Évangile du Mercredi 20 avril 2022 – Octave de Pâques (tiré du Prions en Église et pour les personnes qui voudraient s’abonner au Prions)
Il se fit reconnaître par eux à la fraction du pain Lc 24, 13-35
Le même jour (c’est-à-dire le premier jour de la semaine), deux disciples faisaient route vers un village appelé Emmaüs, à deux heures de marche de Jérusalem, et ils parlaient entre eux de tout ce qui s’était passé.

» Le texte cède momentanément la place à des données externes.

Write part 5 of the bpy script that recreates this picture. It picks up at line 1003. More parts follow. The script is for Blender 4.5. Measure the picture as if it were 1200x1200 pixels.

Or, tandis qu’ils s’entretenaient et s’interrogeaient, Jésus lui-même s’approcha, et il marchait avec eux. Mais leurs yeux étaient empêchés de le reconnaître. Jésus leur dit : « De quoi discutez-vous en marchant ? » Alors, ils s’arrêtèrent, tout tristes. L’un des deux, nommé Cléophas, lui répondit : « Tu es bien le seul étranger résidant à Jérusalem qui ignore les événements de ces jours-ci. » Il leur dit : « Quels événements ? » Ils lui répondirent : « Ce qui est arrivé à Jésus de Nazareth, cet homme qui était un prophète puissant par ses actes et ses paroles devant Dieu et devant tout le peuple : comment les grands prêtres et nos chefs l’ont livré, ils l’ont fait condamner à mort et ils l’ont crucifié. Nous, nous espérions que c’était lui qui allait délivrer Israël. Mais avec tout cela, voici déjà le troisième jour qui passe depuis que c’est arrivé. À vrai dire, des femmes de notre groupe nous ont remplis de stupeur. Quand, dès l’aurore, elles sont allées au tombeau, elles n’ont pas trouvé son corps ; elles sont venues nous dire qu’elles avaient même eu une vision : des anges, qui disaient qu’il est vivant. Quelques-uns de nos compagnons sont allés au tombeau, et ils ont trouvé les choses comme les femmes l’avaient dit ; mais lui, ils ne l’ont pas vu. » Il leur dit alors : « Esprits sans intelligence ! Comme votre cœur est lent à croire tout ce que les prophètes ont dit ! Ne fallait-il pas que le Christ souffrît cela pour entrer dans sa gloire ? » Et, partant de Moïse et de tous les Prophètes, il leur interpréta, dans toute l’Écriture, ce qui le concernait.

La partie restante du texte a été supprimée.